EXERCISE INSTRUCTIONS
Reproduce only the lines of the material below that start at the line containing "Recreate this scene" and stop at the line containing "random.seed(7)". Keep both end lines.

DATA FOR PROCESSING
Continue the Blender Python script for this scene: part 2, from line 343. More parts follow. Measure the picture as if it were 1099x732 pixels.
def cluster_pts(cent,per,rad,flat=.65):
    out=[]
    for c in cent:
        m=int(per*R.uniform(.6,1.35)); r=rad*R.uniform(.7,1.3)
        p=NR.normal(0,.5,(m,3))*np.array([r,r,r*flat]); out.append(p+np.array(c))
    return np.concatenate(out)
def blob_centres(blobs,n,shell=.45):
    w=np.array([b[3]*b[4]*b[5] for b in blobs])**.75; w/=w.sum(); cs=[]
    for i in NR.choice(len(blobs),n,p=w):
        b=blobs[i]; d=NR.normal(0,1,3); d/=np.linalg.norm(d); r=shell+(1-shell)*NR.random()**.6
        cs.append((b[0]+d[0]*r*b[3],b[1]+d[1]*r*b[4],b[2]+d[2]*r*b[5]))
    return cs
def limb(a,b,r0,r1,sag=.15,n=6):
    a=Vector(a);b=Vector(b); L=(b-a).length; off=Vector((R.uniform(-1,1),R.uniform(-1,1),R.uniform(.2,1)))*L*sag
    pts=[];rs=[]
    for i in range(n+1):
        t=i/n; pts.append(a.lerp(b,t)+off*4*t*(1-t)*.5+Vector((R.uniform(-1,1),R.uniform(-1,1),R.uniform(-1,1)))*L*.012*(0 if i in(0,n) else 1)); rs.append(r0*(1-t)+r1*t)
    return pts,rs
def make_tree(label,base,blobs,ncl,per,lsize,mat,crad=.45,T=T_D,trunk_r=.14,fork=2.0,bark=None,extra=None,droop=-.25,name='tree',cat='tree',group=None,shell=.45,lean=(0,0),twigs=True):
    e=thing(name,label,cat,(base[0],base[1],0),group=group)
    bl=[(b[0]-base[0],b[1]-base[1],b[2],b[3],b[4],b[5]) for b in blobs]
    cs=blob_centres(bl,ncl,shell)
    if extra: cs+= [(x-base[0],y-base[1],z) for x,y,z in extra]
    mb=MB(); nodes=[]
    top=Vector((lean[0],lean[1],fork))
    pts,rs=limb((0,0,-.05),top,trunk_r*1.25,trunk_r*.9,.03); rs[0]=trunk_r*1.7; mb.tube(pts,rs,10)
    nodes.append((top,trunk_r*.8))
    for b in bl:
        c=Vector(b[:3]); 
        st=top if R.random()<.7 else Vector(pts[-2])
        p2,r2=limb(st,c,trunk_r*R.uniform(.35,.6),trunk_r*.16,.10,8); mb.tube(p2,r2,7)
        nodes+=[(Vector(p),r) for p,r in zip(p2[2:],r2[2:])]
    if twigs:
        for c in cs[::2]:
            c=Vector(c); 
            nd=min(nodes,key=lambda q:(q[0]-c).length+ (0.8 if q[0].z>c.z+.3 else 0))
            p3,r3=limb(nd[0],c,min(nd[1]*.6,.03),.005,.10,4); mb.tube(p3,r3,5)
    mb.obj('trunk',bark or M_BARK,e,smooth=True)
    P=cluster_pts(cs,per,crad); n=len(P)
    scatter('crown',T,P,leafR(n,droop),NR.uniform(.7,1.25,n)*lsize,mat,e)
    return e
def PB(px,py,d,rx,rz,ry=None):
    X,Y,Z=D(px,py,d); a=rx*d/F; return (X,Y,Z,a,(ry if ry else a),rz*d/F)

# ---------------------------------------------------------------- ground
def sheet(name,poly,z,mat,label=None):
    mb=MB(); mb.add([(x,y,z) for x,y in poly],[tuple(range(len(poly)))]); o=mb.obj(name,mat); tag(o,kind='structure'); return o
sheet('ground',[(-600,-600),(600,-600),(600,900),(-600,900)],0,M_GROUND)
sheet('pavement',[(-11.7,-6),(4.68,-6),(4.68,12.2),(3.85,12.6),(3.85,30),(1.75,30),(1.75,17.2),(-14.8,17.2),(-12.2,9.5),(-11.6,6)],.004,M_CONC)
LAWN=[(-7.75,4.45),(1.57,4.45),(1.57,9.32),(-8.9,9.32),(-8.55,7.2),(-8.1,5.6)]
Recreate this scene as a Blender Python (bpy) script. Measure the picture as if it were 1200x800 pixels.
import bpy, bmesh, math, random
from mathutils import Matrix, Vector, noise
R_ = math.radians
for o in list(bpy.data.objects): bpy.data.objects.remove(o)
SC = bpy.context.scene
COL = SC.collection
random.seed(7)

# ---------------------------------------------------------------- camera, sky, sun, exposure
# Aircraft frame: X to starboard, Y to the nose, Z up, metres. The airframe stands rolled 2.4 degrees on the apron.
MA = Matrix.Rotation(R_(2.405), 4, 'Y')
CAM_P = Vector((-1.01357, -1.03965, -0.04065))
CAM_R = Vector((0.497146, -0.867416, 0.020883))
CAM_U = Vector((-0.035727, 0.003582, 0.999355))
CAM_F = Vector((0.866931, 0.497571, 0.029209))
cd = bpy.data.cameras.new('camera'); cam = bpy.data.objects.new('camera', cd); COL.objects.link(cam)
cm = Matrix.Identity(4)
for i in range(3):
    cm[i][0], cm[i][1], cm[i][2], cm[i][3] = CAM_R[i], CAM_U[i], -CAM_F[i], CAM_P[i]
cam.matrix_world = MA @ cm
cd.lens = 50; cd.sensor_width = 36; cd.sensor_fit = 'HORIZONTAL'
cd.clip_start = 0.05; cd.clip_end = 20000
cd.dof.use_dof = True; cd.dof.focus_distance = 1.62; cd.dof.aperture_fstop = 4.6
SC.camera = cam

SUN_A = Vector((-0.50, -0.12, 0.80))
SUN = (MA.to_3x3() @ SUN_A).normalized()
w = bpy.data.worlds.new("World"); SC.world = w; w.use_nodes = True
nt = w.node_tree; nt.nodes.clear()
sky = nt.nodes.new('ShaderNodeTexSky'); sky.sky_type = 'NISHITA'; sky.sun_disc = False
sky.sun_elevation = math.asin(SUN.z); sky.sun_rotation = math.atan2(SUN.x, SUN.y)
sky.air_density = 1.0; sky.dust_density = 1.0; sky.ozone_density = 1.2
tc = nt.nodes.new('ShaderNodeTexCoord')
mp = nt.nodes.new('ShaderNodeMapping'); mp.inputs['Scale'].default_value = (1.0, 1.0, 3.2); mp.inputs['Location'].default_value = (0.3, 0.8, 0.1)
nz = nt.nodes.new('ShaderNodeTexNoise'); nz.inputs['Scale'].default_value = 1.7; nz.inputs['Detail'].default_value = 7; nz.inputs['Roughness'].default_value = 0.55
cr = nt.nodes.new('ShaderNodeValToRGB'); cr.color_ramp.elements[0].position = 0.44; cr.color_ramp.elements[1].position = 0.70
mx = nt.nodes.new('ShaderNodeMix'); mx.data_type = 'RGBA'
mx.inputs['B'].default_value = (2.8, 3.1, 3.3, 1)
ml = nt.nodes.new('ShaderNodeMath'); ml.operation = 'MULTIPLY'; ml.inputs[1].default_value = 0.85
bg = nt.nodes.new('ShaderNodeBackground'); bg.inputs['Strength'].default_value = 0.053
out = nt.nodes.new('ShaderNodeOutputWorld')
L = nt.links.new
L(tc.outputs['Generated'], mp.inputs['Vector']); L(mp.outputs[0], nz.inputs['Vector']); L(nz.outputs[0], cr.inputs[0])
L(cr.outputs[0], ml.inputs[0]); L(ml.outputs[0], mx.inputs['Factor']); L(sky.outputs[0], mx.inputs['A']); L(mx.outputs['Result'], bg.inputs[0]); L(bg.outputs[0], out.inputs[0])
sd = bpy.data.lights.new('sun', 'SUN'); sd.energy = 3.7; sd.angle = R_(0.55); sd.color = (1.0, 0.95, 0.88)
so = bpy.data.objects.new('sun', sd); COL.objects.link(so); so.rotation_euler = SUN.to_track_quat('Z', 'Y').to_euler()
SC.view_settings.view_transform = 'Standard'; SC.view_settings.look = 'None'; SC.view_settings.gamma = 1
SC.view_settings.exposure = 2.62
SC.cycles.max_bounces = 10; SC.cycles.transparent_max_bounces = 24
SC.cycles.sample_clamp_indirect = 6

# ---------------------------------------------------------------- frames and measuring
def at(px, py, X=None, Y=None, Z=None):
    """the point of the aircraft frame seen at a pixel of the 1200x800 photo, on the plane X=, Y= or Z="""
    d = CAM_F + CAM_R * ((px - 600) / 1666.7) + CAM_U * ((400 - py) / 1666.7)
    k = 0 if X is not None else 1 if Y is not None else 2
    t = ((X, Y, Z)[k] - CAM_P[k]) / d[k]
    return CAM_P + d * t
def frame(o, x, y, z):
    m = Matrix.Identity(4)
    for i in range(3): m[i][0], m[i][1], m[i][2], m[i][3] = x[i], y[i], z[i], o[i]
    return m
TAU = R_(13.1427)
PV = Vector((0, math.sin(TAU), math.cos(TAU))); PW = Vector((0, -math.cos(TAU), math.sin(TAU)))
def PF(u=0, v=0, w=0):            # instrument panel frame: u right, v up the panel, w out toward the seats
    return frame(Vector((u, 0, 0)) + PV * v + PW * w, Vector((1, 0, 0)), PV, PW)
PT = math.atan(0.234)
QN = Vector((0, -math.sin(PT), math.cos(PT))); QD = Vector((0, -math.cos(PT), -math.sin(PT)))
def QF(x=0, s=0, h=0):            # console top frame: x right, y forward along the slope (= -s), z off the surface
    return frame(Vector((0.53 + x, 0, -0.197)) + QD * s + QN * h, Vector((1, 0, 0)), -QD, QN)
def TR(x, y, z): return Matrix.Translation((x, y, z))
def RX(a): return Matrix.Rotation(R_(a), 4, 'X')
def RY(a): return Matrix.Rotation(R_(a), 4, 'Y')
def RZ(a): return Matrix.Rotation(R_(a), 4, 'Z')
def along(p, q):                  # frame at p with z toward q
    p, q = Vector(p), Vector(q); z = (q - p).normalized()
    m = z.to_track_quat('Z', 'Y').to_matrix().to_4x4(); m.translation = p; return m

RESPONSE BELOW
Recreate this scene as a Blender Python (bpy) script. Measure the picture as if it were 1200x800 pixels.
import bpy, bmesh, math, random
from mathutils import Matrix, Vector, noise
R_ = math.radians
for o in list(bpy.data.objects): bpy.data.objects.remove(o)
SC = bpy.context.scene
COL = SC.collection
random.seed(7)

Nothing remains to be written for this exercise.